* WHAT YOU HAVE TO DO: Exactly repeat the lines starting at the one that holds "Reconstruct this image" and ending at the one that holds "COL = scene.collection". Both end lines count; leave out everything else.

* TASK DATA:
───
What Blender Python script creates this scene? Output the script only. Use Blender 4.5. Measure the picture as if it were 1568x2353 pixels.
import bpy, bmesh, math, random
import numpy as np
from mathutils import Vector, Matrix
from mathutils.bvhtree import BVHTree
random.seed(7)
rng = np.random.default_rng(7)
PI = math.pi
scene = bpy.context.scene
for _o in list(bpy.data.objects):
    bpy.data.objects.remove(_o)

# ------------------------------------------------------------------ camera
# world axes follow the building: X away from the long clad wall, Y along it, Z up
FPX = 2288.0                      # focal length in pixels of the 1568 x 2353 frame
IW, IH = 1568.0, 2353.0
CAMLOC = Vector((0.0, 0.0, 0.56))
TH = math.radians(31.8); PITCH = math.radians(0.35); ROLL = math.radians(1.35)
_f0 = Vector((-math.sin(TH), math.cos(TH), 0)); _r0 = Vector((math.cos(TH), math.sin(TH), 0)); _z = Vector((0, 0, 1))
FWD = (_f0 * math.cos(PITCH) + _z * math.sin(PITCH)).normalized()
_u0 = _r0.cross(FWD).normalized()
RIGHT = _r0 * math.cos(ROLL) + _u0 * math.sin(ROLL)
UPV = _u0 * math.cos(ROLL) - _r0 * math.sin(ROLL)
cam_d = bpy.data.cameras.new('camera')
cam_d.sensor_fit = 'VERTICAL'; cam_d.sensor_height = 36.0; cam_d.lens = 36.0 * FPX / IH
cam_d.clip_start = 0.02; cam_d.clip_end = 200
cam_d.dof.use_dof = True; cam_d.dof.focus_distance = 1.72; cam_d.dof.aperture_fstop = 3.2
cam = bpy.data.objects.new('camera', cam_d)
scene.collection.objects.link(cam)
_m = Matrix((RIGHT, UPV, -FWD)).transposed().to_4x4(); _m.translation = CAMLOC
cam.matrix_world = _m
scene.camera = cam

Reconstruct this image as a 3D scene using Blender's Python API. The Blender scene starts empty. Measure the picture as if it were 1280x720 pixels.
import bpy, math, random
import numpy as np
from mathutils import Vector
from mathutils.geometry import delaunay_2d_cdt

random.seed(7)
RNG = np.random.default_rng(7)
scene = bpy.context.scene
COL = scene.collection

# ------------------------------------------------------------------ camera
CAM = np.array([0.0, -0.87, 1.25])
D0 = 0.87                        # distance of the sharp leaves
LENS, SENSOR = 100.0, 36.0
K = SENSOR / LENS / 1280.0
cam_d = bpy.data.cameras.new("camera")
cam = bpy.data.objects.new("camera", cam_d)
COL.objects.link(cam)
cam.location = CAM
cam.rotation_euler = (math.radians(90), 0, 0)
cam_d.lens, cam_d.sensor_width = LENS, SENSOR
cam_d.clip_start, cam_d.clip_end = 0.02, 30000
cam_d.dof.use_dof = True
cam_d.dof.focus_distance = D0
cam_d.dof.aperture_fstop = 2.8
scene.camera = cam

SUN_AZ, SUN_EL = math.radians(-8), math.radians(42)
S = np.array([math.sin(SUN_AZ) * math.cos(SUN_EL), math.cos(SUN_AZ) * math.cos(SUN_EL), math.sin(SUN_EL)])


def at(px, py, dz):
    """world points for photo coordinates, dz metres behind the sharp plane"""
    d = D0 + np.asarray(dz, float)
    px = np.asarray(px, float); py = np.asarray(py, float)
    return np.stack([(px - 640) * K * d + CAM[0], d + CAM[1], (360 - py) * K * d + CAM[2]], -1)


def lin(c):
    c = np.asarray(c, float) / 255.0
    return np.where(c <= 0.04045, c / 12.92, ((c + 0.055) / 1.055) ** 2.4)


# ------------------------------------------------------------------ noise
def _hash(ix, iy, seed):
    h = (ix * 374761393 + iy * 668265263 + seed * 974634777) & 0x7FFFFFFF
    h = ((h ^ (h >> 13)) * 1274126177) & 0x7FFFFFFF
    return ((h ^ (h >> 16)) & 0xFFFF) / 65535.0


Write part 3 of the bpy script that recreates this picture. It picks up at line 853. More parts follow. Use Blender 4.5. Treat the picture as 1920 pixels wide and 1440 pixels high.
───
* CORRECT ANSWER:
Reconstruct this image as a 3D scene using Blender's Python API. The Blender scene starts empty. Measure the picture as if it were 1280x720 pixels.
import bpy, math, random
import numpy as np
from mathutils import Vector
from mathutils.geometry import delaunay_2d_cdt

random.seed(7)
RNG = np.random.default_rng(7)
scene = bpy.context.scene
COL = scene.collection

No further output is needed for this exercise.